### EXERCISE AIM:
Search the listing below for the string "scene" and copy every line where it occurs.

######

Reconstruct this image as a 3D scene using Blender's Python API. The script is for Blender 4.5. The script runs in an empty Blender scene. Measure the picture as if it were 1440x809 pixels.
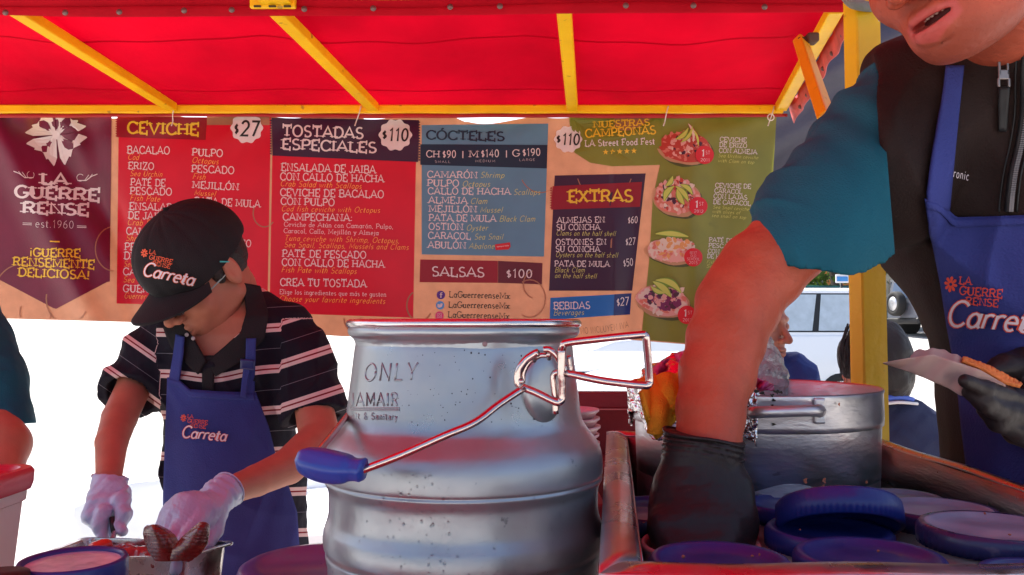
import bpy, bmesh, math, random
import numpy as np
from mathutils import Vector, Matrix
random.seed(7); RNG = np.random.RandomState(11)
SC = bpy.context.scene; COL = SC.collection
# ---------------------------------------------------------------- camera, sky, sun, exposure
F = 1200.0; HZ = 455.0; CAM = np.array([0, 0, 1.45]); PIT = math.atan((HZ - 404.5) / F)
cam = bpy.data.cameras.new('camera'); cam.lens = 36 * F / 1440; cam.sensor_width = 36; cam.clip_end = 600; cam.clip_start = .05
co = bpy.data.objects.new('camera', cam); COL.objects.link(co); co.location = CAM
co.rotation_euler = (math.pi / 2 + PIT, 0, 0); SC.camera = co
SUN = Vector((-.28, .52, .80)).normalized()
w = bpy.data.worlds.new("World"); SC.world = w; w.use_nodes = True
nt = w.node_tree; bg = nt.nodes['Background']; sk = nt.nodes.new('ShaderNodeTexSky'); sk.sky_type = 'NISHITA'
sk.sun_disc = False; sk.sun_elevation = math.asin(SUN.z); sk.sun_rotation = math.atan2(SUN.x, SUN.y)
sk.dust_density = 4.0; sk.air_density = .8
nt.links.new(sk.outputs[0], bg.inputs[0]); bg.inputs[1].default_value = .15
sl = bpy.data.lights.new('sun', 'SUN'); sl.energy = 5.0; sl.angle = math.radians(.5); sl.color = (1, .96, .9)
so = bpy.data.objects.new('sun', sl); COL.objects.link(so); so.rotation_euler = SUN.to_track_quat('Z', 'Y').to_euler()
SC.view_settings.view_transform = 'Standard'; SC.view_settings.look = 'None'
SC.view_settings.exposure = 1.15; SC.view_settings.gamma = 1
SC.cycles.max_bounces = 8; SC.cycles.diffuse_bounces = 4; SC.cycles.transparent_max_bounces = 12; SC.cycles.transmission_bounces = 6
SC.cycles.sample_clamp_indirect = 6; SC.cycles.caustics_reflective = False; SC.cycles.caustics_refractive = False
SC.cycles.use_denoising = True
# ---------------------------------------------------------------- projection helpers (photo pixel + distance -> place)
cp, sp = math.cos(PIT), math.sin(PIT)
def ray(px, py):
    px = np.asarray(px, float); py = np.asarray(py, float)
    dx = (px - 720) / F; dz = -(py - 404.5) / F
    return np.stack([dx + 0 * dz, cp - dz * sp + 0 * dx, sp + dz * cp + 0 * dx], -1)
def P(px, py, Y):
    d = ray(px, py); t = np.asarray(Y) / d[..., 1]
    return CAM + d * t[..., None] if d.ndim > 1 else CAM + d * t
def G(px, py, Z):
    d = ray(px, py); t = (Z - CAM[2]) / d[2]; return CAM + d * t
def V(a): return Vector([float(x) for x in a])
# ---------------------------------------------------------------- materials
MATS = {}
def mat(name, col, rough=.5, metal=0, var=.0, vs=8, bump=0, bs=60, spec=.5, trans=0, ior=1.45, sub=0, aniso=0, coat=0, emis=0, alpha=1, rvar=0, transl=0, dirt=None, dcol=(.1,.07,.05), bdet=3, sheen=0, stretch=None):
    if name in MATS: return MATS[name]
    m = bpy.data.materials.new(name); m.use_nodes = True; n = m.node_tree.nodes; L = m.node_tree.links; b = n['Principled BSDF']
    b.inputs['Base Color'].default_value = (*col, 1); b.inputs['Roughness'].default_value = rough; b.inputs['Metallic'].default_value = metal
    b.inputs['Specular IOR Level'].default_value = spec; b.inputs['IOR'].default_value = ior
    if trans: b.inputs['Transmission Weight'].default_value = trans
    if sub: b.inputs['Subsurface Weight'].default_value = sub; b.inputs['Subsurface Radius'].default_value = (.012, .005, .003); b.inputs['Subsurface Scale'].default_value = 1
    if coat: b.inputs['Coat Weight'].default_value = coat; b.inputs['Coat Roughness'].default_value = .15
    if sheen: b.inputs['Sheen Weight'].default_value = sheen
    if alpha < 1: b.inputs['Alpha'].default_value = alpha
    tc = n.new('ShaderNodeTexCoord'); src = tc.outputs['Object']
    if stretch:
        mp = n.new('ShaderNodeMapping'); mp.inputs['Scale'].default_value = stretch; L.new(src, mp.inputs[0]); src = mp.outputs[0]
    def noise(s, d=3):
        t = n.new('ShaderNodeTexNoise'); t.inputs['Scale'].default_value = s; t.inputs['Detail'].default_value = d; L.new(src, t.inputs['Vector']); return t
    cs = None
    if var:
        t = noise(vs, 5); mx = n.new('ShaderNodeMix'); mx.data_type = 'RGBA'
        mx.inputs[6].default_value = (*[max(0, c * (1 - var)) for c in col], 1); mx.inputs[7].default_value = (*[min(1, c * (1 + var)) for c in col], 1)
        r = n.new('ShaderNodeMapRange'); r.inputs[1].default_value = .3; r.inputs[2].default_value = .7; L.new(t.outputs[0], r.inputs[0]); L.new(r.outputs[0], mx.inputs[0])
        cs = mx.outputs[2]
    if dirt:
        t = noise(dirt[0], 6); r = n.new('ShaderNodeMapRange'); r.inputs[1].default_value = dirt[1]; r.inputs[2].default_value = dirt[1] + .06
        r.inputs[4].default_value = dirt[2]; L.new(t.outputs[0], r.inputs[0]); mx = n.new('ShaderNodeMix'); mx.data_type = 'RGBA'
        if cs: L.new(cs, mx.inputs[6])
        else: mx.inputs[6].default_value = (*col, 1)
        mx.inputs[7].default_value = (*dcol, 1); L.new(r.outputs[0], mx.inputs[0]); cs = mx.outputs[2]
    if cs: L.new(cs, b.inputs['Base Color'])
    if rvar:
        t = noise(vs * 2.3, 6); r = n.new('ShaderNodeMapRange'); r.inputs[1].default_value = .3; r.inputs[2].default_value = .7
        r.inputs[3].default_value = max(.02, rough - rvar); r.inputs[4].default_value = rough + rvar; L.new(t.outputs[0], r.inputs[0]); L.new(r.outputs[0], b.inputs['Roughness'])
    if bump:
        t = noise(bs, bdet); bp = n.new('ShaderNodeBump'); bp.inputs['Strength'].default_value = 1; bp.inputs['Distance'].default_value = bump
        L.new(t.outputs[0], bp.inputs['Height']); L.new(bp.outputs[0], b.inputs['Normal'])
    if transl:
        tr = n.new('ShaderNodeBsdfTranslucent'); tr.inputs[0].default_value = (*col, 1); 
        if cs: L.new(cs, tr.inputs[0])
        ms = n.new('ShaderNodeMixShader'); ms.inputs[0].default_value = transl; L.new(b.outputs[0], ms.inputs[1]); L.new(tr.outputs[0], ms.inputs[2]); L.new(ms.outputs[0], n['Material Output'].inputs[0])
    if emis: b.inputs['Emission Strength'].default_value = emis
    MATS[name] = m; return m
SKIN = mat('skin', (.49, .096, .050), .5, sub=.12, var=.14, vs=26, bump=.0011, bs=170, spec=.32, rvar=.06, dirt=(60, .66, .25), dcol=(.33, .10, .06))  # big man's skin, with the red canopy light mixed into its base colour
SKIN2 = mat('skin_light', (.46, .165, .10), .5, sub=.12, var=.08, vs=30, bump=.0004, bs=350, spec=.4)
YEL = mat('yellow_paint', (.93, .53, .006), .42, var=.08, vs=14, bump=.0008, bs=90, dirt=(38, .66, .75), dcol=(.25, .14, .03), spec=.4)
REDC = mat('red_canopy_cloth', (.48, .0006, .013), .8, var=.34, vs=2.6, bump=.0016, bs=36, transl=.155, spec=.06)
REDH = mat('red_hem_cloth', (.44, .004, .014), .7, var=.15, vs=9, bump=.0015, bs=55, spec=.08)
STEEL = mat('stainless_steel', (.60, .57, .55), .26, 1, var=.12, vs=12, rvar=.12, bump=.0004, bs=150, dirt=(26, .66, .5), dcol=(.22, .17, .15))
STEEL2 = mat('pot_steel', (.66, .64, .64), .42, .85, var=.14, vs=16, rvar=.10, bump=.0005, bs=90, dirt=(40, .68, .5), dcol=(.25, .2, .2), stretch=(1, 1, 3))
# ---------------------------------------------------------------- object helpers
def tag(o, label=None, cat=None, group=None, kind=None):
    if label: o['label'] = label
    if cat: o['category'] = cat
    if group: o['group'] = group
    if kind: o['kind'] = kind
    return o
def thing(name, label, cat, loc=(0, 0, 0), group=None):
    o = bpy.data.objects.new(name, None); COL.objects.link(o); o.location = V(loc); o.empty_display_size = .05
    return tag(o, label, cat, group)
def link(name, me, parent=None, loc=(0, 0, 0)):
    """a mesh object; vertices are in world axes, offset by loc"""
    o = bpy.data.objects.new(name, me); COL.objects.link(o); l = V(loc)
    if parent is not None:
        o.parent = parent; q = parent
        while q is not None: l = l - q.location; q = q.parent
    o.location = l; return o
def mesh(name, vs, fs, m, smooth=True):
    me = bpy.data.meshes.new(name); vs = np.asarray(vs, float)
    me.from_pydata(vs.tolist(), [], [list(map(int, f)) for f in fs] if not isinstance(fs, np.ndarray) else fs.tolist())
    ms = m if isinstance(m, (list, tuple)) else [m]
    for x in ms: me.materials.append(x)
    if smooth: me.polygons.foreach_set('use_smooth', [True] * len(me.polygons))
    me.validate(); me.update(); return me
def fixn(me):
    bm = bmesh.new(); bm.from_mesh(me); bmesh.ops.recalc_face_normals(bm, faces=bm.faces); bm.to_mesh(me); bm.free(); return me
def mk(name, vs, fs, m, parent=None, smooth=True, loc=(0, 0, 0), fix=False, autos=None):
    me = mesh(name, vs, fs, m, smooth)
    if fix: fixn(me)
    o = link(name, me, parent, loc)
    if autos:
        o.data.set_sharp_from_angle(angle=math.radians(autos))
    return o
def join(parts):
    vs = []; fs = []; n = 0
    for v, f in parts:
        v = np.asarray(v, float).reshape(-1, 3); vs.append(v); fs += [[i + n for i in q] for q in f]; n += len(v)
    return np.concatenate(vs), fs
def box(c, s, R=None, bev=0, seg=2):
    bm = bmesh.new(); bmesh.ops.create_cube(bm, size=1); bmesh.ops.scale(bm, vec=s, verts=bm.verts)
    if bev: bmesh.ops.bevel(bm, geom=bm.edges[:], offset=bev, segments=seg, affect='EDGES', profile=.5)
    v = np.array([x.co[:] for x in bm.verts]); f = [[q.index for q in p.verts] for p in bm.faces]; bm.free()
    if R is not None: v = v @ np.array(R).T
    return v + np.array(c, float), f
def beam(a, b, w, h, up=(0, 0, 1), bev=.002):
    a = np.array(a, float); b = np.array(b, float); d = b - a; L = np.linalg.norm(d); d /= L
    u = np.array(up, float); s = np.cross(d, u); s /= np.linalg.norm(s); u = np.cross(s, d)
    return box((a + b) / 2, (w, L, h), np.stack([s, d, u], 1), bev)
def crom(pts, n=6):
    pts = np.asarray(pts, float)
    if len(pts) < 3: return pts
    p = np.vstack([2 * pts[0] - pts[1], pts, 2 * pts[-1] - pts[-2]]); out = []
    for i in range(1, len(p) - 2):
        for k in range(n):
            t = k / n; a, b, c, d = p[i - 1:i + 3]
            out.append(.5 * ((2 * b) + (c - a) * t + (2 * a - 5 * b + 4 * c - d) * t * t + (3 * b - a - 3 * c + d) * t ** 3))
    out.append(p[-2]); return np.array(out)
def tube(pts, r, n=10, cap=True, smooth=0, closed=False):
    pts = np.asarray(pts, float)
    if smooth: pts = crom(pts, smooth)
    m = len(pts); r = np.broadcast_to(np.asarray(r, float), (m,)) if np.ndim(r) == 0 or len(r) == m else np.interp(np.linspace(0, 1, m), np.linspace(0, 1, len(r)), r)
    T = np.gradient(pts, axis=0)
    if closed: T = np.roll(pts, -1, 0) - np.roll(pts, 1, 0)
    T /= np.linalg.norm(T, axis=1)[:, None] + 1e-12
    u = np.cross(T[0], [0, 0, 1.]); 
    if np.linalg.norm(u) < .1: u = np.cross(T[0], [1., 0, 0])
    vs = []
    for i in range(m):
        u = u - T[i] * np.dot(u, T[i]); u /= np.linalg.norm(u); v = np.cross(T[i], u)
        a = np.linspace(0, 2 * np.pi, n, endpoint=False)
        vs.append(pts[i] + r[i] * (np.cos(a)[:, None] * u + np.sin(a)[:, None] * v))
    vs = np.concatenate(vs); fs = []
    for i in range(m if closed else m - 1):
        j = (i + 1) % m
        for k in range(n): fs.append([i * n + k, i * n + (k + 1) % n, j * n + (k + 1) % n, j * n + k])
    if cap and not closed: fs.append(list(range(n))[::-1]); fs.append([(m - 1) * n + k for k in range(n)])
    return vs, fs
def lathe(prof, n=48, c=(0, 0, 0), rf=None):
    vs = []; fs = []; m = len(prof)
    for r, z in prof:
        for k in range(n):
            a = 2 * math.pi * k / n; q = r * (1 + (rf(a, z) if rf else 0)); vs.append((c[0] + q * math.cos(a), c[1] + q * math.sin(a), c[2] + z))
    for i in range(m - 1):
        for k in range(n): fs.append([i * n + k, i * n + (k + 1) % n, (i + 1) * n + (k + 1) % n, (i + 1) * n + k])
    return np.array(vs), fs
def grid(fn, nu, nv):
    u, v = np.meshgrid(np.linspace(0, 1, nu), np.linspace(0, 1, nv), indexing='ij'); p = fn(u.ravel(), v.ravel())
    fs = [[i * nv + j, (i + 1) * nv + j, (i + 1) * nv + j + 1, i * nv + j + 1] for i in range(nu - 1) for j in range(nv - 1)]
    return p, fs
def thick(v, f, t, off=None):
    """give a sheet of quads a thickness: back copy along its mean vertex normals"""
    v = np.asarray(v, float); N = np.zeros_like(v)
    for q in f:
        n = np.cross(v[q[1]] - v[q[0]], v[q[2]] - v[q[0]])
        for i in q: N[i] += n
    N /= np.linalg.norm(N, axis=1)[:, None] + 1e-12
    if off is not None: N[:] = off
    m = len(v); v2 = np.vstack([v, v - N * t]); fs = [list(q) for q in f] + [[i + m for i in q[::-1]] for q in f]
    ec = {}
    for q in f:
        for a, b in zip(q, list(q[1:]) + [q[0]]): ec[(a, b)] = 1
    for a, b in list(ec):
        if (b, a) not in ec: fs.append([b, a, a + m, b + m])
    return v2, fs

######

### THE COMPLETED TASK:
Reconstruct this image as a 3D scene using Blender's Python API. The script is for Blender 4.5. The script runs in an empty Blender scene. Measure the picture as if it were 1440x809 pixels.
SC = bpy.context.scene; COL = SC.collection